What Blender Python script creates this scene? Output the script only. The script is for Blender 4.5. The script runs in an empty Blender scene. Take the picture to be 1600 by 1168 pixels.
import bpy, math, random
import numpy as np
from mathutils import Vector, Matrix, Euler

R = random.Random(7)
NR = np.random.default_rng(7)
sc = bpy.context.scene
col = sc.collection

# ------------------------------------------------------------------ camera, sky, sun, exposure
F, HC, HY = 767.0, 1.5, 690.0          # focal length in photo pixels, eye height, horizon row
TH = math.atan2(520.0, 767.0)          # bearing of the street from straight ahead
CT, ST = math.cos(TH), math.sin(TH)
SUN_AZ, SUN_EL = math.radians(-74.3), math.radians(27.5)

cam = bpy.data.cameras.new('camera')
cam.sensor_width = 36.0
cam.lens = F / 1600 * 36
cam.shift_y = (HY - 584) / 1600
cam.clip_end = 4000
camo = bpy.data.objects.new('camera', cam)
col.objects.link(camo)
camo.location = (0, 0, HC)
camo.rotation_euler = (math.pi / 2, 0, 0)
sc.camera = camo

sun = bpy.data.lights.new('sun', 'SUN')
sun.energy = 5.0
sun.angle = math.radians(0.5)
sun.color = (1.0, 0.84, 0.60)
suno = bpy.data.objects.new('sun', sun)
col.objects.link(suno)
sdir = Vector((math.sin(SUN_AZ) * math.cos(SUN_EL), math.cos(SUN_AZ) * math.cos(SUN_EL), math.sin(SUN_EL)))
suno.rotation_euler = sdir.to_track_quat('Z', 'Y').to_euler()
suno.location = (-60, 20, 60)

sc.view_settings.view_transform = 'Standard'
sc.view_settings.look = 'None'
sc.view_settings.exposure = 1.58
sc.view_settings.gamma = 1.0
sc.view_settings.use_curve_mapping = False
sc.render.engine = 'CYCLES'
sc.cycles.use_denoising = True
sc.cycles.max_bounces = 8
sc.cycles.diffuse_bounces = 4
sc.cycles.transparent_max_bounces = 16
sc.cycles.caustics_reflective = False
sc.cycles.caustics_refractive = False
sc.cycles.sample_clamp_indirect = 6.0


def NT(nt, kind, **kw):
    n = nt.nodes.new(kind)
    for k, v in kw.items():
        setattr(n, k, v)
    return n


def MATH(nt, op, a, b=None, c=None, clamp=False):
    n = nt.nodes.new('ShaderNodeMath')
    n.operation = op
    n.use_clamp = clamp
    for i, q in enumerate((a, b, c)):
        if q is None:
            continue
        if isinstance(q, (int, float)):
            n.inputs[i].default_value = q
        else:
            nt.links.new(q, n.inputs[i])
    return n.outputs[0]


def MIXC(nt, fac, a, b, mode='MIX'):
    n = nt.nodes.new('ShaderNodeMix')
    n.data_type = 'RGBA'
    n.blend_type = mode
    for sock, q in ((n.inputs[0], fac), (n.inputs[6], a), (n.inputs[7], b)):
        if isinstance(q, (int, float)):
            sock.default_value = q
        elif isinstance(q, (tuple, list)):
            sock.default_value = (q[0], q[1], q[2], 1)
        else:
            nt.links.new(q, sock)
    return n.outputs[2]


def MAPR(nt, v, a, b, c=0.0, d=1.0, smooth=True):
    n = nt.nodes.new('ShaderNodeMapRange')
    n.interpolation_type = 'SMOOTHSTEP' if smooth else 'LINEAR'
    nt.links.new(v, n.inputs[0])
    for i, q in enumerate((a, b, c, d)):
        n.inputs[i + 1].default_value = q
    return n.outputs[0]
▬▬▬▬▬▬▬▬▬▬
- WRITTEN PROBLEM
Return all of the data exactly as it reads.

- TASK SOLUTION
What Blender Python script creates this scene? Output the script only. The script is for Blender 4.5. The script runs in an empty Blender scene. Take the picture to be 1600 by 1168 pixels.
import bpy, math, random
import numpy as np
from mathutils import Vector, Matrix, Euler

R = random.Random(7)
NR = np.random.default_rng(7)
sc = bpy.context.scene
col = sc.collection

# ------------------------------------------------------------------ camera, sky, sun, exposure
F, HC, HY = 767.0, 1.5, 690.0          # focal length in photo pixels, eye height, horizon row
TH = math.atan2(520.0, 767.0)          # bearing of the street from straight ahead
CT, ST = math.cos(TH), math.sin(TH)
SUN_AZ, SUN_EL = math.radians(-74.3), math.radians(27.5)

cam = bpy.data.cameras.new('camera')
cam.sensor_width = 36.0
cam.lens = F / 1600 * 36
cam.shift_y = (HY - 584) / 1600
cam.clip_end = 4000
camo = bpy.data.objects.new('camera', cam)
col.objects.link(camo)
camo.location = (0, 0, HC)
camo.rotation_euler = (math.pi / 2, 0, 0)
sc.camera = camo

sun = bpy.data.lights.new('sun', 'SUN')
sun.energy = 5.0
sun.angle = math.radians(0.5)
sun.color = (1.0, 0.84, 0.60)
suno = bpy.data.objects.new('sun', sun)
col.objects.link(suno)
sdir = Vector((math.sin(SUN_AZ) * math.cos(SUN_EL), math.cos(SUN_AZ) * math.cos(SUN_EL), math.sin(SUN_EL)))
suno.rotation_euler = sdir.to_track_quat('Z', 'Y').to_euler()
suno.location = (-60, 20, 60)

sc.view_settings.view_transform = 'Standard'
sc.view_settings.look = 'None'
sc.view_settings.exposure = 1.58
sc.view_settings.gamma = 1.0
sc.view_settings.use_curve_mapping = False
sc.render.engine = 'CYCLES'
sc.cycles.use_denoising = True
sc.cycles.max_bounces = 8
sc.cycles.diffuse_bounces = 4
sc.cycles.transparent_max_bounces = 16
sc.cycles.caustics_reflective = False
sc.cycles.caustics_refractive = False
sc.cycles.sample_clamp_indirect = 6.0


def NT(nt, kind, **kw):
    n = nt.nodes.new(kind)
    for k, v in kw.items():
        setattr(n, k, v)
    return n


def MATH(nt, op, a, b=None, c=None, clamp=False):
    n = nt.nodes.new('ShaderNodeMath')
    n.operation = op
    n.use_clamp = clamp
    for i, q in enumerate((a, b, c)):
        if q is None:
            continue
        if isinstance(q, (int, float)):
            n.inputs[i].default_value = q
        else:
            nt.links.new(q, n.inputs[i])
    return n.outputs[0]


def MIXC(nt, fac, a, b, mode='MIX'):
    n = nt.nodes.new('ShaderNodeMix')
    n.data_type = 'RGBA'
    n.blend_type = mode
    for sock, q in ((n.inputs[0], fac), (n.inputs[6], a), (n.inputs[7], b)):
        if isinstance(q, (int, float)):
            sock.default_value = q
        elif isinstance(q, (tuple, list)):
            sock.default_value = (q[0], q[1], q[2], 1)
        else:
            nt.links.new(q, sock)
    return n.outputs[2]


def MAPR(nt, v, a, b, c=0.0, d=1.0, smooth=True):
    n = nt.nodes.new('ShaderNodeMapRange')
    n.interpolation_type = 'SMOOTHSTEP' if smooth else 'LINEAR'
    nt.links.new(v, n.inputs[0])
    for i, q in enumerate((a, b, c, d)):
        n.inputs[i + 1].default_value = q
    return n.outputs[0]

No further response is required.